Exercise aim
Repeat each line exactly as it is written.

>> start Supplied data

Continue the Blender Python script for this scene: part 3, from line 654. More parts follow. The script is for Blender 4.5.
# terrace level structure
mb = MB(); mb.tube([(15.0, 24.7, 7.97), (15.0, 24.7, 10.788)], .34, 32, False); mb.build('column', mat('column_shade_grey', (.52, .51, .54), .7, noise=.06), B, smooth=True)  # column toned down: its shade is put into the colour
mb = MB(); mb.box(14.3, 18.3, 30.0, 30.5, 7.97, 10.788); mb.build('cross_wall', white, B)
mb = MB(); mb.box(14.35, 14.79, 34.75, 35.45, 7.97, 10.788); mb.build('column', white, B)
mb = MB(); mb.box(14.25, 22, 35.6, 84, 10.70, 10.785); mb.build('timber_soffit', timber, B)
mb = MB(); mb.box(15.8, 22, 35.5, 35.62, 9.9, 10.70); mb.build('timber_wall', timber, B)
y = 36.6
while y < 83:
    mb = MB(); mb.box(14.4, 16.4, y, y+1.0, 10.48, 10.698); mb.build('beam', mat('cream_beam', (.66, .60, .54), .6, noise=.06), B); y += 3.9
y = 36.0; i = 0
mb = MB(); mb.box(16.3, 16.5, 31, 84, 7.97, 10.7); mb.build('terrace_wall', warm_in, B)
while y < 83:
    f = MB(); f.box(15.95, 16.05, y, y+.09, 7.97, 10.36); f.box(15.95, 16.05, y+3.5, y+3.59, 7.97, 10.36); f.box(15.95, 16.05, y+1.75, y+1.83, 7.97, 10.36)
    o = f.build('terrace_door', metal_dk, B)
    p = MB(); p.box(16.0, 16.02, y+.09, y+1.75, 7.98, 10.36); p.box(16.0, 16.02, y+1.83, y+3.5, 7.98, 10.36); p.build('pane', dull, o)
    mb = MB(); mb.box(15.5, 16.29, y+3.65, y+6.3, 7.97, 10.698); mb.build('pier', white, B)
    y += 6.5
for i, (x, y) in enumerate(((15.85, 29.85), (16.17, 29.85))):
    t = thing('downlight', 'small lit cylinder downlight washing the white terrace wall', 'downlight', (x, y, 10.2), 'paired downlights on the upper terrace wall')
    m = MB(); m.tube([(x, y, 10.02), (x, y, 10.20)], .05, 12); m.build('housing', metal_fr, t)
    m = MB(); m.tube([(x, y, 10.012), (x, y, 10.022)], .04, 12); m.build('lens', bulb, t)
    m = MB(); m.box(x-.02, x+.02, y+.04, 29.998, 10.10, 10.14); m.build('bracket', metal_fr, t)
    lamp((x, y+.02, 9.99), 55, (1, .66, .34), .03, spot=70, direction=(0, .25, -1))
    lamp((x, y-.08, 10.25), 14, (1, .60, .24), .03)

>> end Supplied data

Solution for this exercise
Continue the Blender Python script for this scene: part 3, from line 654. More parts follow. The script is for Blender 4.5.
# terrace level structure
mb = MB(); mb.tube([(15.0, 24.7, 7.97), (15.0, 24.7, 10.788)], .34, 32, False); mb.build('column', mat('column_shade_grey', (.52, .51, .54), .7, noise=.06), B, smooth=True)  # column toned down: its shade is put into the colour
mb = MB(); mb.box(14.3, 18.3, 30.0, 30.5, 7.97, 10.788); mb.build('cross_wall', white, B)
mb = MB(); mb.box(14.35, 14.79, 34.75, 35.45, 7.97, 10.788); mb.build('column', white, B)
mb = MB(); mb.box(14.25, 22, 35.6, 84, 10.70, 10.785); mb.build('timber_soffit', timber, B)
mb = MB(); mb.box(15.8, 22, 35.5, 35.62, 9.9, 10.70); mb.build('timber_wall', timber, B)
y = 36.6
while y < 83:
    mb = MB(); mb.box(14.4, 16.4, y, y+1.0, 10.48, 10.698); mb.build('beam', mat('cream_beam', (.66, .60, .54), .6, noise=.06), B); y += 3.9
y = 36.0; i = 0
mb = MB(); mb.box(16.3, 16.5, 31, 84, 7.97, 10.7); mb.build('terrace_wall', warm_in, B)
while y < 83:
    f = MB(); f.box(15.95, 16.05, y, y+.09, 7.97, 10.36); f.box(15.95, 16.05, y+3.5, y+3.59, 7.97, 10.36); f.box(15.95, 16.05, y+1.75, y+1.83, 7.97, 10.36)
    o = f.build('terrace_door', metal_dk, B)
    p = MB(); p.box(16.0, 16.02, y+.09, y+1.75, 7.98, 10.36); p.box(16.0, 16.02, y+1.83, y+3.5, 7.98, 10.36); p.build('pane', dull, o)
    mb = MB(); mb.box(15.5, 16.29, y+3.65, y+6.3, 7.97, 10.698); mb.build('pier', white, B)
    y += 6.5
for i, (x, y) in enumerate(((15.85, 29.85), (16.17, 29.85))):
    t = thing('downlight', 'small lit cylinder downlight washing the white terrace wall', 'downlight', (x, y, 10.2), 'paired downlights on the upper terrace wall')
    m = MB(); m.tube([(x, y, 10.02), (x, y, 10.20)], .05, 12); m.build('housing', metal_fr, t)
    m = MB(); m.tube([(x, y, 10.012), (x, y, 10.022)], .04, 12); m.build('lens', bulb, t)
    m = MB(); m.box(x-.02, x+.02, y+.04, 29.998, 10.10, 10.14); m.build('bracket', metal_fr, t)
    lamp((x, y+.02, 9.99), 55, (1, .66, .34), .03, spot=70, direction=(0, .25, -1))
    lamp((x, y-.08, 10.25), 14, (1, .60, .24), .03)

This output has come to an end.